If f is a scalar field and F is a vector field, Which one of the following statements is false?
$$\nabla^2(fg) = f\nabla^2g + g\nabla^2f + 2\nabla f \cdot \nabla g$$ for any twice differentiable scalar fields f and g
There is a vector field $\mathbf{F}$ such that $\nabla \times \mathbf{F} = (x,y,z)$
Any vector field of the form $\mathbf{F}(x,y,z)= (f(y,z), g(x,z), h(x,y))$ is solenoidal
Any vector field of the form $\mathbf{F}(x,y,z)= (f(x), g(x), h(x))$ is irrotational
1 is true by just applying the product rules for divergence and gradient: $$\nabla^2(fg)=\nabla\cdot(\nabla(fg))$$ $$=\nabla\cdot[f\nabla g+g\nabla f]$$ $$=f\nabla^2g+g\nabla^2f+\nabla f\cdot \nabla g+\nabla g\cdot\nabla f $$ $$=f\nabla^2g+g\nabla^2f+2\nabla f\cdot \nabla g$$
2 is false. This is because we know that: $$\nabla\cdot(\nabla \times \mathbf{F})=0$$ And: $$\nabla\cdot\langle x,y,z\rangle=3$$ 3 is also true. A function is solenoidal if it has zero divergence: $$\nabla\cdot\langle f(y,z),g(x,z),h(x,y) \rangle=\frac{\partial}{\partial x}f(y,z)+\frac{\partial}{\partial y}g(x,z)+\frac{\partial}{\partial z}h(x,y)$$ $$=0$$ Lastly, 4 is true is as well. A vector field is irrotational if it has zero curl: $$\nabla\times \mathbf{F}=\langle \frac{\partial}{\partial y}h(z)-\frac{\partial}{\partial z}g(y), \frac{\partial}{\partial z}f(x)-\frac{\partial}{\partial x}h(z), \frac{\partial}{\partial x}g(y)-\frac{\partial}{\partial y}f(x) \rangle$$ Which is clearly equal to the zero vector, therefore there is no curl.

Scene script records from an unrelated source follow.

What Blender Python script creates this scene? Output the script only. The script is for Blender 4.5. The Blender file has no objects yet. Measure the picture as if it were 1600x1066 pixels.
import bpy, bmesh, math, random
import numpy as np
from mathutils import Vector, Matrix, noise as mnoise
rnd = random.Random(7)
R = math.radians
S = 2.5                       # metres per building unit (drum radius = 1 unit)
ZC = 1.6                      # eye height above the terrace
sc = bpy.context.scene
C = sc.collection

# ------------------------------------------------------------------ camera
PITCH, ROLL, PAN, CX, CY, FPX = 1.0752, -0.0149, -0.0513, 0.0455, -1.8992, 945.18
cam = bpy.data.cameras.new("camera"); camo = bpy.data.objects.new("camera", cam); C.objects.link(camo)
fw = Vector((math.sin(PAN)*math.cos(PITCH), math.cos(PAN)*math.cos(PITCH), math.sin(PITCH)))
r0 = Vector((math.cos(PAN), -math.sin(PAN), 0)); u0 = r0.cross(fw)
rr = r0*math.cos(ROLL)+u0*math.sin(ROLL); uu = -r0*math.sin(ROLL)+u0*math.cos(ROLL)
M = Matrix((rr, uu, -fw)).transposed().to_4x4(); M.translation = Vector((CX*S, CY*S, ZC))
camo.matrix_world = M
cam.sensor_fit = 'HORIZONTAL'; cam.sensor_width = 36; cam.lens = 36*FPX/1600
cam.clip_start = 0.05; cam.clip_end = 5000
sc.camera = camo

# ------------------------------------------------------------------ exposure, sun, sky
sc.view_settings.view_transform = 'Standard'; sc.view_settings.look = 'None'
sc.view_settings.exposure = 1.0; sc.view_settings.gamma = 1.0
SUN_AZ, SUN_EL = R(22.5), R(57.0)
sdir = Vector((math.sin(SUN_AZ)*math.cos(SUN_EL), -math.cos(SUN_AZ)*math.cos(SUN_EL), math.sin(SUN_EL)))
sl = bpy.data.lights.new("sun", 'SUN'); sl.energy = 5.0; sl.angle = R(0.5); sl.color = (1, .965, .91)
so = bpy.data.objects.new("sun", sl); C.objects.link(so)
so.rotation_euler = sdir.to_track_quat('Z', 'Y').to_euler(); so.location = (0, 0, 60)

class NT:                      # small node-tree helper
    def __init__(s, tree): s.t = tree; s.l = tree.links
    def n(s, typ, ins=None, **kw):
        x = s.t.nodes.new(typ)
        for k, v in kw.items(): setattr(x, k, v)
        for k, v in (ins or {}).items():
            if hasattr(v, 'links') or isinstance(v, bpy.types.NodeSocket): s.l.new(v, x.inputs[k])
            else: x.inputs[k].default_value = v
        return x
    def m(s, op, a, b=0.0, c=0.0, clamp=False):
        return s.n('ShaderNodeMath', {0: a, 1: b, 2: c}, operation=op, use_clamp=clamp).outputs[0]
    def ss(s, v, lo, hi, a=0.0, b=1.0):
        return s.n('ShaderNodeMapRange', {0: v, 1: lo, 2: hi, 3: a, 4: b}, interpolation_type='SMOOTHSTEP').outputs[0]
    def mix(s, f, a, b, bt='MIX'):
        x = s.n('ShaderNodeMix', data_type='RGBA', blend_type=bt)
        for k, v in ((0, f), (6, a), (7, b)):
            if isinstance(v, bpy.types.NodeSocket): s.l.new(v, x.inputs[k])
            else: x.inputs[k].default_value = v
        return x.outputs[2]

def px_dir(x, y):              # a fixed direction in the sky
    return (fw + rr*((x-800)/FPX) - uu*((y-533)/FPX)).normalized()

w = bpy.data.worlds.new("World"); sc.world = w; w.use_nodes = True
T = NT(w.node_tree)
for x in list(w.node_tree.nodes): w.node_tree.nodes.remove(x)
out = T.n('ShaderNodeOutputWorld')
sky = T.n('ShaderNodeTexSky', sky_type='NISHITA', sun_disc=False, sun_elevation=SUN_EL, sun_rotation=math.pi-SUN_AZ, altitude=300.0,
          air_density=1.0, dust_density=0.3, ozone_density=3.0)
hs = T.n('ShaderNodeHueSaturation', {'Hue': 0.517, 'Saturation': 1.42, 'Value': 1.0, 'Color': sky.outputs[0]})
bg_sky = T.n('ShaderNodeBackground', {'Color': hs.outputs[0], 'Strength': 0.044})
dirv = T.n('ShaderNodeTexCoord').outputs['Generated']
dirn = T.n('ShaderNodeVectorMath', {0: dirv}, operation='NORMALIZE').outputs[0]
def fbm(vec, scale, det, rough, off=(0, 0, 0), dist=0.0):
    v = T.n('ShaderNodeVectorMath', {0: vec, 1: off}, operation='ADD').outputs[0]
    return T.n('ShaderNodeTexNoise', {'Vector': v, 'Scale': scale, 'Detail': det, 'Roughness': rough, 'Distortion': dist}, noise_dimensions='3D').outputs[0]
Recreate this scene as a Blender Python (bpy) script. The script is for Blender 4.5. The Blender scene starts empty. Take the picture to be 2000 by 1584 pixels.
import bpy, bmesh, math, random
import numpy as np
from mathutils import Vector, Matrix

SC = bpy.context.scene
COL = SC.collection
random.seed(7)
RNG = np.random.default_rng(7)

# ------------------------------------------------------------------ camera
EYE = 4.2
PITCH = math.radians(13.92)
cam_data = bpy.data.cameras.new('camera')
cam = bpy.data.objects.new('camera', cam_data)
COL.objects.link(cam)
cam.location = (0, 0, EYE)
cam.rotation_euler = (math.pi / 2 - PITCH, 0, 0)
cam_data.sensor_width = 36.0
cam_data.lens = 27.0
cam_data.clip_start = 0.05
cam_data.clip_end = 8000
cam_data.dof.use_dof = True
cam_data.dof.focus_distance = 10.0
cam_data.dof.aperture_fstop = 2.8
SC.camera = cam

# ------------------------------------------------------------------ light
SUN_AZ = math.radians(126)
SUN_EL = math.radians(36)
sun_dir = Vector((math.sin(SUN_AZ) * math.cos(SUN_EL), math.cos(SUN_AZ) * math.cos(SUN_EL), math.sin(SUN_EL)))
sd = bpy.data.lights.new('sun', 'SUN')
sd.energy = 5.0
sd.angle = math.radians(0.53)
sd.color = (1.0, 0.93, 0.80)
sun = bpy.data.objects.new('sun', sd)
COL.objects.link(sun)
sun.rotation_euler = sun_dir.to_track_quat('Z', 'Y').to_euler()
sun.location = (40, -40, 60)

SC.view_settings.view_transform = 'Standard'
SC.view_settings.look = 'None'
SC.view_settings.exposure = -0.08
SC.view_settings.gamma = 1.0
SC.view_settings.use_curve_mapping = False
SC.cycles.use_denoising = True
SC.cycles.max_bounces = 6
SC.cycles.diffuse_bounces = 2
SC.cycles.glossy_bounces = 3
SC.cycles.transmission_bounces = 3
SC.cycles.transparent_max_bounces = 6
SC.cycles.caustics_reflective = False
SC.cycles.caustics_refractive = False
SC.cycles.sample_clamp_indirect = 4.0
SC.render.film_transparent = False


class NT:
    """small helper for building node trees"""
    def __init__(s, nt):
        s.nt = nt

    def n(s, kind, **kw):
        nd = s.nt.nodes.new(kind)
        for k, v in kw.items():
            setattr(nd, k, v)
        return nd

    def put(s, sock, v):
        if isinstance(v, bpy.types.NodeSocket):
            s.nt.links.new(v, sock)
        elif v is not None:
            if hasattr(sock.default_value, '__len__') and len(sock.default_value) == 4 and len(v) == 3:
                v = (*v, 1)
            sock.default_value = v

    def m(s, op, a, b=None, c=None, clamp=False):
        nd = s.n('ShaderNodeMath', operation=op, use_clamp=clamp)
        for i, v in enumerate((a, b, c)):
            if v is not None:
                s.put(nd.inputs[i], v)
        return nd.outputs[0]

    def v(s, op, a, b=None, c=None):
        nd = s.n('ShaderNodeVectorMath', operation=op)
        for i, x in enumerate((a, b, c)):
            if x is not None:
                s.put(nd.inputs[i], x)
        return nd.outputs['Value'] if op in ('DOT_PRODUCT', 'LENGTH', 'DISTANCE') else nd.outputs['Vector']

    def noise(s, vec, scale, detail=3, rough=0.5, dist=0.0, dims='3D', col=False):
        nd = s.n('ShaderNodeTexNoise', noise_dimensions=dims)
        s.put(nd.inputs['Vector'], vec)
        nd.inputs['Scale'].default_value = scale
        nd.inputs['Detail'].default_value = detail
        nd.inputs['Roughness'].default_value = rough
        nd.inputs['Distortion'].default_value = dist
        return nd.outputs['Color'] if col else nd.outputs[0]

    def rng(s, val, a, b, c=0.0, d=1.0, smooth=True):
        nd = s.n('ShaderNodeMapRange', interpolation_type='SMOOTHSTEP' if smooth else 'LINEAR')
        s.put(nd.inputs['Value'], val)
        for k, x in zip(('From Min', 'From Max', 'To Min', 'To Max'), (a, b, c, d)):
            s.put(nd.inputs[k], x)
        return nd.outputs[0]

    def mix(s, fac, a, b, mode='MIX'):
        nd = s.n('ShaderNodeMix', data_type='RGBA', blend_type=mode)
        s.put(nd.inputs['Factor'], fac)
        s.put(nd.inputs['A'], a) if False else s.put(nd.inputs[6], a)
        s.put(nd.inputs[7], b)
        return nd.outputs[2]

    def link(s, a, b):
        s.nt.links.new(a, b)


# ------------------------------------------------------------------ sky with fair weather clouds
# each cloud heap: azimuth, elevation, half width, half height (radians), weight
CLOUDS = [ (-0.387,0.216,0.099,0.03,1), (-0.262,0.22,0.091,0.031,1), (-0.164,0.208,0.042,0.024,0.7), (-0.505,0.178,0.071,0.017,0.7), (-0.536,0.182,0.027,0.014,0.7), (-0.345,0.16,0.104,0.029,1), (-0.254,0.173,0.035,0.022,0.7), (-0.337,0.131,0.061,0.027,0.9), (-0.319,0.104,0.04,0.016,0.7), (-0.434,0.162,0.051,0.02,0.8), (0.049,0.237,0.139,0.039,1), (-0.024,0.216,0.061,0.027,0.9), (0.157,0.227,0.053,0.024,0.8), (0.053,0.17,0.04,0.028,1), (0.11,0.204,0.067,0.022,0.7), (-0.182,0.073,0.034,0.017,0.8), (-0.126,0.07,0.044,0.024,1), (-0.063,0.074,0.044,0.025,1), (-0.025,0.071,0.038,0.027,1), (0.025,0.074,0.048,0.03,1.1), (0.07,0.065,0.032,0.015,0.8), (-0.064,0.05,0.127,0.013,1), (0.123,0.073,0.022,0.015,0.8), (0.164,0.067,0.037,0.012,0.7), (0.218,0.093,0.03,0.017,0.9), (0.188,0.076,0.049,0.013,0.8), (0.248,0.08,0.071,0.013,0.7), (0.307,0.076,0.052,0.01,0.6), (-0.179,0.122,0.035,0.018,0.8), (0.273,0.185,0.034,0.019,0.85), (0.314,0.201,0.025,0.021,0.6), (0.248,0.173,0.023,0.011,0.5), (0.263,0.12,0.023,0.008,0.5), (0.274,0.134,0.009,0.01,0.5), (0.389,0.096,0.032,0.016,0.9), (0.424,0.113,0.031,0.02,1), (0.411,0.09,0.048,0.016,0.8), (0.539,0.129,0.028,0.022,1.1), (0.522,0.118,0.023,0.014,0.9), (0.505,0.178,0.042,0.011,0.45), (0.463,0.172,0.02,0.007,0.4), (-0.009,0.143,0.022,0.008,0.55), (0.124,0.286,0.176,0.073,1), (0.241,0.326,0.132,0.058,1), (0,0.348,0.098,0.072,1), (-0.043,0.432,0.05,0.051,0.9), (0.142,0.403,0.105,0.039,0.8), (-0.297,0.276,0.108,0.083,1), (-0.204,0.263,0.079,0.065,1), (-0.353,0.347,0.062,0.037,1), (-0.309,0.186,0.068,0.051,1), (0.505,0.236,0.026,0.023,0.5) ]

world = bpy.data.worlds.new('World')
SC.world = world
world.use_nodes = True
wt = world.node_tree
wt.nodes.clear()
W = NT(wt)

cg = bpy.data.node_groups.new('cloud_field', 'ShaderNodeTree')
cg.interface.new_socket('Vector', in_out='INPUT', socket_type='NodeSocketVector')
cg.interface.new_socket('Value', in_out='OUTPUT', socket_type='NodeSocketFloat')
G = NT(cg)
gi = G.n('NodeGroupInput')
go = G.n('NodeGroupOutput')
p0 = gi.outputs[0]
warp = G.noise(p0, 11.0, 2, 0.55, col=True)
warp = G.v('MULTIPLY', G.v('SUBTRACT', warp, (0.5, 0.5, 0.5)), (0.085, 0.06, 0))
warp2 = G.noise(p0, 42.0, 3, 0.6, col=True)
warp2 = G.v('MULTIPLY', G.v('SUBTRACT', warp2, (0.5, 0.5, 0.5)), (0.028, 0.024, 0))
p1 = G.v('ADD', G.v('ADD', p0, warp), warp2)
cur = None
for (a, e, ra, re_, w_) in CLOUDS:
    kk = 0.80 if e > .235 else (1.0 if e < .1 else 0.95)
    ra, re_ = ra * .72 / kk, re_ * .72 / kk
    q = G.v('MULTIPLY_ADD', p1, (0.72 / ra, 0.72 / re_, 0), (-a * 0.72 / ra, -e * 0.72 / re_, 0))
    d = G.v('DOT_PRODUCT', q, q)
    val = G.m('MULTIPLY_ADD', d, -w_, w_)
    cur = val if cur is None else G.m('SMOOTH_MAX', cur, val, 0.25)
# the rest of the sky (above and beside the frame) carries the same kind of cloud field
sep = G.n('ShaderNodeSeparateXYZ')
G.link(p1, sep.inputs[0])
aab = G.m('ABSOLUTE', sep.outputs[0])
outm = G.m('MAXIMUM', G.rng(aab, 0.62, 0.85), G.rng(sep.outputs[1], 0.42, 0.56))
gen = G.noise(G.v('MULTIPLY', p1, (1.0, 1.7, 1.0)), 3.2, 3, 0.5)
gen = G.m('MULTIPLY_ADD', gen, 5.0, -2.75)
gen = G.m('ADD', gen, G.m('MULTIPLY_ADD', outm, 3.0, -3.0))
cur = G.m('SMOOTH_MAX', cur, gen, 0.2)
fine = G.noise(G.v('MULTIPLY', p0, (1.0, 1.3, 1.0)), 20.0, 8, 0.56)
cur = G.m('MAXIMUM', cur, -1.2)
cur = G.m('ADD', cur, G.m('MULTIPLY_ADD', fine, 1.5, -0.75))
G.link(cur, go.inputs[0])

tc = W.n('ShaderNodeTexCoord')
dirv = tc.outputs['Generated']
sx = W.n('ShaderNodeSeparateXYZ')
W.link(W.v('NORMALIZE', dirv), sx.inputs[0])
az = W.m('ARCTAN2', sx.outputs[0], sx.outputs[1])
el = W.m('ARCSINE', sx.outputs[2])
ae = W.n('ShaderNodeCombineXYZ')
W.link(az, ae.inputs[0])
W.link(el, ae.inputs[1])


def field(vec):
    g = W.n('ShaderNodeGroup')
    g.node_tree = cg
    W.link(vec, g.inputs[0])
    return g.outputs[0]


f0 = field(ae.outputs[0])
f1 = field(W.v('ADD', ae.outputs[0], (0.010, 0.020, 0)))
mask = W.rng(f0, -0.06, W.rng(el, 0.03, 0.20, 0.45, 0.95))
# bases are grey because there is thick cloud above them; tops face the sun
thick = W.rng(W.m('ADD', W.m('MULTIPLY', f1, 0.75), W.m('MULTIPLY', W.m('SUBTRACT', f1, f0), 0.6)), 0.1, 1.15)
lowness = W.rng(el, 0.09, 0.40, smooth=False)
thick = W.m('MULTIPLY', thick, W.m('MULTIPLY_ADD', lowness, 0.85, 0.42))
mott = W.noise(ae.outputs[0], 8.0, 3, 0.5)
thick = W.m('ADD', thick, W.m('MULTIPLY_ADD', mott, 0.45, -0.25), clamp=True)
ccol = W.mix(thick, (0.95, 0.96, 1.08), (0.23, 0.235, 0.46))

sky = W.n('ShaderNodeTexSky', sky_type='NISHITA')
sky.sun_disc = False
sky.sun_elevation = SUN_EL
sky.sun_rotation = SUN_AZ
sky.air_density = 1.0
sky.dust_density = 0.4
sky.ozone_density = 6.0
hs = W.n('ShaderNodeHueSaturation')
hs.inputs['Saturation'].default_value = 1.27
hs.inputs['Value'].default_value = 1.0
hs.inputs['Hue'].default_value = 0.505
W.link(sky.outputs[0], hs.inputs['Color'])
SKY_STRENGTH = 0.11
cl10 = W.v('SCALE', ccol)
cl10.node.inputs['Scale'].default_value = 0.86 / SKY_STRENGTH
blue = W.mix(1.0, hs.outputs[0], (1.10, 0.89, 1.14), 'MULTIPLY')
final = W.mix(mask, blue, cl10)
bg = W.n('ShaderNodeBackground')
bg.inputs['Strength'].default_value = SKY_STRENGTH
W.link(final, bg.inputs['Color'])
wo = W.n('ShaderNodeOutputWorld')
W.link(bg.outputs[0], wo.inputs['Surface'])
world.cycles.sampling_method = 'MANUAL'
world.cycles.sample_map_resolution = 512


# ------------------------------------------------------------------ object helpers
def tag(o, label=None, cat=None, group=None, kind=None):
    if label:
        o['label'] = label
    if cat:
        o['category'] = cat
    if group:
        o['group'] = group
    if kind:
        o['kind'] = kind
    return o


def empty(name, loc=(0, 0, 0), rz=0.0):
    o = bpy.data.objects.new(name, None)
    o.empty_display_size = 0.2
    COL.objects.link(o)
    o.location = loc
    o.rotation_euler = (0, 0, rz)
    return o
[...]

If you did not make a typo on the last question then this question is also false and we have: $$\nabla\times\mathbf{F}=\langle \frac{\partial}{\partial y}h(x)-\frac{\partial}{\partial z}g(x), \frac{\partial}{\partial z}f(x)-\frac{\partial}{\partial x}h(x), \frac{\partial}{\partial x}g(x)-\frac{\partial}{\partial y}f(x) \rangle$$ $$=\langle 0,-h'(x),g'(x) \rangle$$ Which is not zero.